Stuttgart, 30.05.2018, Crossmedia Publishing, Erstsemestler SS 2018, 30 Stunden Projekt Präsentation.(Foto: Merz Akademie, Lea Röwer, Christopher Woods)

Have you had time to take part in one of the many online editions of festivals that are taking place right now? What is your impression of that?

I have noted the different methods of film presentation by different festivals, from livestream schedules matching the original timetables, to unlocked Vimeo screeners playable throughout the entire festival on its website. This tension between narrow specificity and open availability of films applies to the online festivals themselves. On the one hand it is exciting to think that one could virtually attend a documentary festival in Paris and an experimental festival in Michigan at the same time. In reality this proves exhausting, especially after so many hours already spent online engaged in work and social interactions. 

To think of it in market terms of the overvalued and undervalued, I don’t think festivals have much to gain from providing online viewing experiences that are already in surplus. Encounters within physical space – not just within the cinema but around the cinema – are what distinguishes festivals, not just for the quality of films but the quality of interactions around the films. While a big appeal of the internet is its imminent accessibility to so many things, this may not serve the festival, whose value depends so much on limitedness, specialness, a distinct sense of community and a rare destination worth seeking. In the overpopulated space of the internet, how does one create the experience of the rare, that one makes the effort to seek after?

Your work focuses a lot on the moving image outside of cinema. Do you think the current crisis has changed how we consume or produce moving images online?
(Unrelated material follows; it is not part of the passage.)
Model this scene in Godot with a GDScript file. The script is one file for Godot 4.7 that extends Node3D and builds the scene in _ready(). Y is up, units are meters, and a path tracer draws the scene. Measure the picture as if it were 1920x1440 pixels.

If anything, the crisis has made more visible what has already been happening for the past decade and amplified it. It’s no surprise that Netflix, Instagram, YouTube, Facebook and Amazon, the true cineplexes of our age, have only gotten bigger in the past months. Collectively they have built a new infrastructure of moving image culture that has engaged a greater population, if only because they made a closer and more profitable study of people’s viewing behavior and impulses, and have designed interfaces and products to more fully exploit those impulses: an endless cycle of consumption and production through the immediacy of user selection and interaction. In a global crisis, that immediacy has intensified even further, on the screens in one’s hand or one’s home. The “Media Innovation and Disruption” and “Screen Stories” classes I teach approach this phenomenon from different sides: the former from a media criticism side, the latter from a media production side.

What do you think about the situation of cinema in this crisis and after it?

If there is a chance for a utopian vision, it would probably require leaving behind our attachment to the cinema as we have known it, much of which is becoming the stuff of museums. Then again, museums are a kind of utopia.